One important role the Human Rights Act plays is as a safety net for vulnerable people. This story is a good example of how it works.
Mrs Bernard suffers from paralysis and uses a wheelchair. She relies on her husband to live. The couple also looks after their six children. The family had been living in their home, which they had owned until they fell behind their mortgages. They had to leave their property and settled down in an accommodation provided by the Borough of Enfield in London. But their new home was not what they had expected. The house, a two-storey terrace, had not been adapted to her severe disabilities: Mrs Bernard could not use the stairs to access the upstairs bedrooms and bathroom. This meant she could only use the downstairs lounge. Because she is also incontinent, this situation meant that she often defecated directly on the lounge’s floor.

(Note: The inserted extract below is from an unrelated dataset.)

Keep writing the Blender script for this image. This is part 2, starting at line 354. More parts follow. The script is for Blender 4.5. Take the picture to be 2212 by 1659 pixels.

This housing situation left the whole family in despair. These issues were raised by her Care Plan, and which ordered the local council to move them into a house adapted to her disability. But the council failed to follow these instructions, even after a court had ordered them to do so. The Bernards’ situation was reviewed by the High Court, which decided that the council had failed them. The council had not provided them with the social services the family was entitled to, and this, the High Court argued, breached their right to lead a normal family life, protected by article 8 of the European Convention. The High Court also awarded the Bernard family £10,000 to compensate for the loss they suffered during this ordeal.
Here, article 8, the right to one’s “private and family life”, protected the rights of a severely disabled person and her family when the local authority had failed them.